The chemicals Leaf is churning out can be used to make a laundry list of consumer goods, including perfumes, cosmetics, food additives, adhesives, disinfectants, synthetic rubbers and printing inks.
The firm claims it is now “embarking on the biggest step-change the pine chemicals industry has experienced since the 1950s’’.
The timing appears to be good, with estimates suggesting the global market for pine chemicals is about $US10bn a year and growing.
But significant hurdles remain for Leaf, which backdoor listed on the ASX in 1999 and has repeatedly gone cap in hand to the market to source funding.

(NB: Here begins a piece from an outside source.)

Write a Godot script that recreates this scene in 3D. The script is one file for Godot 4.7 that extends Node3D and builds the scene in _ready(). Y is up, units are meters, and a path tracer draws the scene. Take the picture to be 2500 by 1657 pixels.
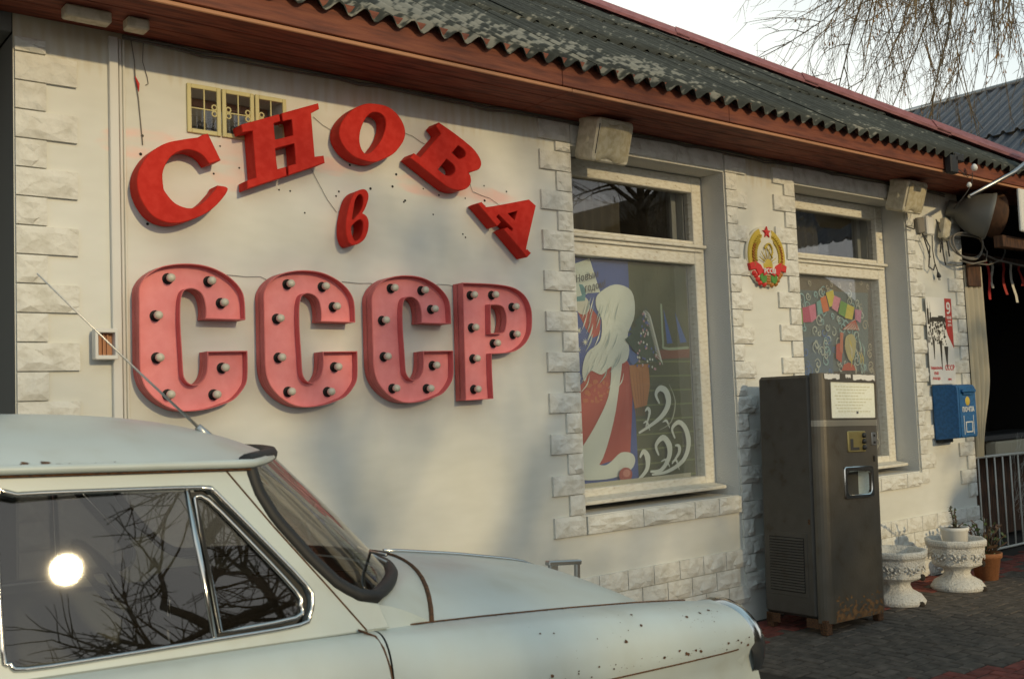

Since then it has developed a patented process to convert plant biomass, such as wood or sugar cane waste, into industrial sugars that can be used to produce renewable chemicals.
Yet plans for a bio-refinery first flagged in 2016 never eventuated. Neither did plans the following year for a processing plant in Malaysia.
Given these setbacks, the red ink has flowed uninterrupted since 2017. Leaf reported an $8.7m net loss in the December half, with the bulk of that as a result of the merger with Essential Queensland.
CHANGING OF THE GUARD
There’s been a changing of the guard at one of Brisbane’s well-established spin and marketing outfits.
Alasdair Jeffrey took on the managing director’s job at Rowland this month after first joining the firm in 1994.
He takes over from Helen Besly, who ran the company for nearly 20 years and will continue in a part-time advisory role.
Both are shareholders along with Geoff Rodgers, the chairman and founder of Rowland who launched the business about 30 years ago.
The shake-up coincides with a growth spurt for the firm. New staff have come on board in the past three months as a fresh push into the Sydney market ramps up.